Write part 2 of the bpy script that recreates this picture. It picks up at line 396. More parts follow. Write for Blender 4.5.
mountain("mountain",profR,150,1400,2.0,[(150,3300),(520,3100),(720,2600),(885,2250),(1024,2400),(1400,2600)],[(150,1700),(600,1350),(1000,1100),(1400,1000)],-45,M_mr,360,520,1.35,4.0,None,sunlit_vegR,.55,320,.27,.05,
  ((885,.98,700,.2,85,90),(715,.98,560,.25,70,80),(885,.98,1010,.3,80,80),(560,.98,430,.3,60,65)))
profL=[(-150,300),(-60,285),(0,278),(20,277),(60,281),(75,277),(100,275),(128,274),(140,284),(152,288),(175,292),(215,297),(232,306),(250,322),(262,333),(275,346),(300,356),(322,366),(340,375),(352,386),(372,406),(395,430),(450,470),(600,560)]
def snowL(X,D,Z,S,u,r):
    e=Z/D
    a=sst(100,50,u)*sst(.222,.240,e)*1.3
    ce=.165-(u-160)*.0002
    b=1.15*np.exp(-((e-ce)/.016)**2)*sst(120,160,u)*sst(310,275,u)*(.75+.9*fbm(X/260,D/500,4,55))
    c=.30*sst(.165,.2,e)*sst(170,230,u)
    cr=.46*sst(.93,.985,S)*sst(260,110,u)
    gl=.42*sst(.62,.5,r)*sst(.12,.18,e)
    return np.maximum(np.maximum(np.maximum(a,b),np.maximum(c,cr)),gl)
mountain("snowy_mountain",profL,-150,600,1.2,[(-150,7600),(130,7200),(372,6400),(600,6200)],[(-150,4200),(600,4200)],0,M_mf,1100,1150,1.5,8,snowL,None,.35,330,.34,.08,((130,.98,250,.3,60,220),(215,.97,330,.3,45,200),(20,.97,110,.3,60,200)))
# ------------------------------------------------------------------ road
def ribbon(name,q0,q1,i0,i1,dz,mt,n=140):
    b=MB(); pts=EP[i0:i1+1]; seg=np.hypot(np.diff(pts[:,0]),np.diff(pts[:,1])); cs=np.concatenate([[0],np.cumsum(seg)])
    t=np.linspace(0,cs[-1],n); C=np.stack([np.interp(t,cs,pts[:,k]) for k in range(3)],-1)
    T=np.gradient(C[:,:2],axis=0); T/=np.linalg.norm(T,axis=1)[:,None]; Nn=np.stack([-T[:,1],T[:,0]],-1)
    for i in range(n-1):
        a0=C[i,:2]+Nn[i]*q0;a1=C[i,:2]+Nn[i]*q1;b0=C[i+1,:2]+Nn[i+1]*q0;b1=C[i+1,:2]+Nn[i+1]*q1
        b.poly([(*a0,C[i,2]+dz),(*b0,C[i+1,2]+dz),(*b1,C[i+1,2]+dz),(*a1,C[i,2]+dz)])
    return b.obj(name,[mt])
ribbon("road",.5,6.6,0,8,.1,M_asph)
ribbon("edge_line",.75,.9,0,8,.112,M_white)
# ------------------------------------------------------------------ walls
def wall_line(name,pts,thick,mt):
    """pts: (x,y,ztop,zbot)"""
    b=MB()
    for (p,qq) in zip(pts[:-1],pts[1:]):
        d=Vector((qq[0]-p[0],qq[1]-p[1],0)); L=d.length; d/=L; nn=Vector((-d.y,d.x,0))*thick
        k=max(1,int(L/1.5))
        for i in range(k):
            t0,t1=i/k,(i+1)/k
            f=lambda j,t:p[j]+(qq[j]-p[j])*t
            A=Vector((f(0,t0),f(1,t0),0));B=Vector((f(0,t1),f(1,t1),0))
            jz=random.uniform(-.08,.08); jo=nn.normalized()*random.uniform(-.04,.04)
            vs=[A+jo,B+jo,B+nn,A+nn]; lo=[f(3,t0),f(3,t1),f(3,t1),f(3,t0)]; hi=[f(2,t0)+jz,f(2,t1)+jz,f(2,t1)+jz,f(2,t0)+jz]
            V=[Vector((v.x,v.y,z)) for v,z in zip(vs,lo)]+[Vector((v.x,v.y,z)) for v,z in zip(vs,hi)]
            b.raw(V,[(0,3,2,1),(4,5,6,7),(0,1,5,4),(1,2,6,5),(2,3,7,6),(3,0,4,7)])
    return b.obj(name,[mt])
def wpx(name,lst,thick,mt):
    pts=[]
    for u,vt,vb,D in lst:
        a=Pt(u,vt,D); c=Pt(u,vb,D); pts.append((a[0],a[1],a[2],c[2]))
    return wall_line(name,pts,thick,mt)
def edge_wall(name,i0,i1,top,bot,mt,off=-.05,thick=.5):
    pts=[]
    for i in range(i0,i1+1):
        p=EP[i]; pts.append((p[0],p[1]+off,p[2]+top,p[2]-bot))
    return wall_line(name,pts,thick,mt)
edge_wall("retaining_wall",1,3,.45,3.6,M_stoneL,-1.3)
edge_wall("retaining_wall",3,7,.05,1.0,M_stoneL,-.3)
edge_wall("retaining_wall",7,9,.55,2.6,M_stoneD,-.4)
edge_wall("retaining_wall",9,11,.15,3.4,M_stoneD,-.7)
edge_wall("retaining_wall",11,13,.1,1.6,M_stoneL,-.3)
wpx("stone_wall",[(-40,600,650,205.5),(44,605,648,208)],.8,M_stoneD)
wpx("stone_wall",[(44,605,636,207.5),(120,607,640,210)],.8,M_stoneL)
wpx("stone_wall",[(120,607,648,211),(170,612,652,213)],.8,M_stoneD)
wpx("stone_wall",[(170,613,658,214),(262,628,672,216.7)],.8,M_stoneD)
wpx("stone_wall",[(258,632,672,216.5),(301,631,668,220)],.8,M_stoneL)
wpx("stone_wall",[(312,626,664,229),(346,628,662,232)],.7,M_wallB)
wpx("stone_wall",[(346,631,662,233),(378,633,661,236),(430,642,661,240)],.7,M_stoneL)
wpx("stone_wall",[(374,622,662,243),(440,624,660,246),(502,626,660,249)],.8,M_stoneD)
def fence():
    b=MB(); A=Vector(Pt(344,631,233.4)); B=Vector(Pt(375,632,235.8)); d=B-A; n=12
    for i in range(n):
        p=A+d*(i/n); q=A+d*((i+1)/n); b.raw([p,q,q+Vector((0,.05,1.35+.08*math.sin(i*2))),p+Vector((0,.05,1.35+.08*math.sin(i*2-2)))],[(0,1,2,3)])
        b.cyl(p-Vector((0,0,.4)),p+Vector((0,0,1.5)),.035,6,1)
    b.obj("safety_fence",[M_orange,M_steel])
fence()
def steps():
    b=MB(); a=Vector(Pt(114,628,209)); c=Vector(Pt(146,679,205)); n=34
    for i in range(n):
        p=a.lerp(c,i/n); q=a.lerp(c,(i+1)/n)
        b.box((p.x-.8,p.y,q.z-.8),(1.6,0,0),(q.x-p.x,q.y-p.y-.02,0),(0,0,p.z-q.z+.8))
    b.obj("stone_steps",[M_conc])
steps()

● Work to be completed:
The lines above should be duplicated exactly.

● The result:
Write part 2 of the bpy script that recreates this picture. It picks up at line 396. More parts follow. Write for Blender 4.5.
mountain("mountain",profR,150,1400,2.0,[(150,3300),(520,3100),(720,2600),(885,2250),(1024,2400),(1400,2600)],[(150,1700),(600,1350),(1000,1100),(1400,1000)],-45,M_mr,360,520,1.35,4.0,None,sunlit_vegR,.55,320,.27,.05,
  ((885,.98,700,.2,85,90),(715,.98,560,.25,70,80),(885,.98,1010,.3,80,80),(560,.98,430,.3,60,65)))
profL=[(-150,300),(-60,285),(0,278),(20,277),(60,281),(75,277),(100,275),(128,274),(140,284),(152,288),(175,292),(215,297),(232,306),(250,322),(262,333),(275,346),(300,356),(322,366),(340,375),(352,386),(372,406),(395,430),(450,470),(600,560)]
def snowL(X,D,Z,S,u,r):
    e=Z/D
    a=sst(100,50,u)*sst(.222,.240,e)*1.3
    ce=.165-(u-160)*.0002
    b=1.15*np.exp(-((e-ce)/.016)**2)*sst(120,160,u)*sst(310,275,u)*(.75+.9*fbm(X/260,D/500,4,55))
    c=.30*sst(.165,.2,e)*sst(170,230,u)
    cr=.46*sst(.93,.985,S)*sst(260,110,u)
    gl=.42*sst(.62,.5,r)*sst(.12,.18,e)
    return np.maximum(np.maximum(np.maximum(a,b),np.maximum(c,cr)),gl)
mountain("snowy_mountain",profL,-150,600,1.2,[(-150,7600),(130,7200),(372,6400),(600,6200)],[(-150,4200),(600,4200)],0,M_mf,1100,1150,1.5,8,snowL,None,.35,330,.34,.08,((130,.98,250,.3,60,220),(215,.97,330,.3,45,200),(20,.97,110,.3,60,200)))
# ------------------------------------------------------------------ road
def ribbon(name,q0,q1,i0,i1,dz,mt,n=140):
    b=MB(); pts=EP[i0:i1+1]; seg=np.hypot(np.diff(pts[:,0]),np.diff(pts[:,1])); cs=np.concatenate([[0],np.cumsum(seg)])
    t=np.linspace(0,cs[-1],n); C=np.stack([np.interp(t,cs,pts[:,k]) for k in range(3)],-1)
    T=np.gradient(C[:,:2],axis=0); T/=np.linalg.norm(T,axis=1)[:,None]; Nn=np.stack([-T[:,1],T[:,0]],-1)
    for i in range(n-1):
        a0=C[i,:2]+Nn[i]*q0;a1=C[i,:2]+Nn[i]*q1;b0=C[i+1,:2]+Nn[i+1]*q0;b1=C[i+1,:2]+Nn[i+1]*q1
        b.poly([(*a0,C[i,2]+dz),(*b0,C[i+1,2]+dz),(*b1,C[i+1,2]+dz),(*a1,C[i,2]+dz)])
    return b.obj(name,[mt])
ribbon("road",.5,6.6,0,8,.1,M_asph)
ribbon("edge_line",.75,.9,0,8,.112,M_white)
# ------------------------------------------------------------------ walls
def wall_line(name,pts,thick,mt):
    """pts: (x,y,ztop,zbot)"""
    b=MB()
    for (p,qq) in zip(pts[:-1],pts[1:]):
        d=Vector((qq[0]-p[0],qq[1]-p[1],0)); L=d.length; d/=L; nn=Vector((-d.y,d.x,0))*thick
        k=max(1,int(L/1.5))
        for i in range(k):
            t0,t1=i/k,(i+1)/k
            f=lambda j,t:p[j]+(qq[j]-p[j])*t
            A=Vector((f(0,t0),f(1,t0),0));B=Vector((f(0,t1),f(1,t1),0))
            jz=random.uniform(-.08,.08); jo=nn.normalized()*random.uniform(-.04,.04)
            vs=[A+jo,B+jo,B+nn,A+nn]; lo=[f(3,t0),f(3,t1),f(3,t1),f(3,t0)]; hi=[f(2,t0)+jz,f(2,t1)+jz,f(2,t1)+jz,f(2,t0)+jz]
            V=[Vector((v.x,v.y,z)) for v,z in zip(vs,lo)]+[Vector((v.x,v.y,z)) for v,z in zip(vs,hi)]
            b.raw(V,[(0,3,2,1),(4,5,6,7),(0,1,5,4),(1,2,6,5),(2,3,7,6),(3,0,4,7)])
    return b.obj(name,[mt])
def wpx(name,lst,thick,mt):
    pts=[]
    for u,vt,vb,D in lst:
        a=Pt(u,vt,D); c=Pt(u,vb,D); pts.append((a[0],a[1],a[2],c[2]))
    return wall_line(name,pts,thick,mt)
def edge_wall(name,i0,i1,top,bot,mt,off=-.05,thick=.5):
    pts=[]
    for i in range(i0,i1+1):
        p=EP[i]; pts.append((p[0],p[1]+off,p[2]+top,p[2]-bot))
    return wall_line(name,pts,thick,mt)
edge_wall("retaining_wall",1,3,.45,3.6,M_stoneL,-1.3)
edge_wall("retaining_wall",3,7,.05,1.0,M_stoneL,-.3)
edge_wall("retaining_wall",7,9,.55,2.6,M_stoneD,-.4)
edge_wall("retaining_wall",9,11,.15,3.4,M_stoneD,-.7)
edge_wall("retaining_wall",11,13,.1,1.6,M_stoneL,-.3)
wpx("stone_wall",[(-40,600,650,205.5),(44,605,648,208)],.8,M_stoneD)
wpx("stone_wall",[(44,605,636,207.5),(120,607,640,210)],.8,M_stoneL)
wpx("stone_wall",[(120,607,648,211),(170,612,652,213)],.8,M_stoneD)
wpx("stone_wall",[(170,613,658,214),(262,628,672,216.7)],.8,M_stoneD)
wpx("stone_wall",[(258,632,672,216.5),(301,631,668,220)],.8,M_stoneL)
wpx("stone_wall",[(312,626,664,229),(346,628,662,232)],.7,M_wallB)
wpx("stone_wall",[(346,631,662,233),(378,633,661,236),(430,642,661,240)],.7,M_stoneL)
wpx("stone_wall",[(374,622,662,243),(440,624,660,246),(502,626,660,249)],.8,M_stoneD)
def fence():
    b=MB(); A=Vector(Pt(344,631,233.4)); B=Vector(Pt(375,632,235.8)); d=B-A; n=12
    for i in range(n):
        p=A+d*(i/n); q=A+d*((i+1)/n); b.raw([p,q,q+Vector((0,.05,1.35+.08*math.sin(i*2))),p+Vector((0,.05,1.35+.08*math.sin(i*2-2)))],[(0,1,2,3)])
        b.cyl(p-Vector((0,0,.4)),p+Vector((0,0,1.5)),.035,6,1)
    b.obj("safety_fence",[M_orange,M_steel])
fence()
def steps():
    b=MB(); a=Vector(Pt(114,628,209)); c=Vector(Pt(146,679,205)); n=34
    for i in range(n):
        p=a.lerp(c,i/n); q=a.lerp(c,(i+1)/n)
        b.box((p.x-.8,p.y,q.z-.8),(1.6,0,0),(q.x-p.x,q.y-p.y-.02,0),(0,0,p.z-q.z+.8))
    b.obj("stone_steps",[M_conc])
steps()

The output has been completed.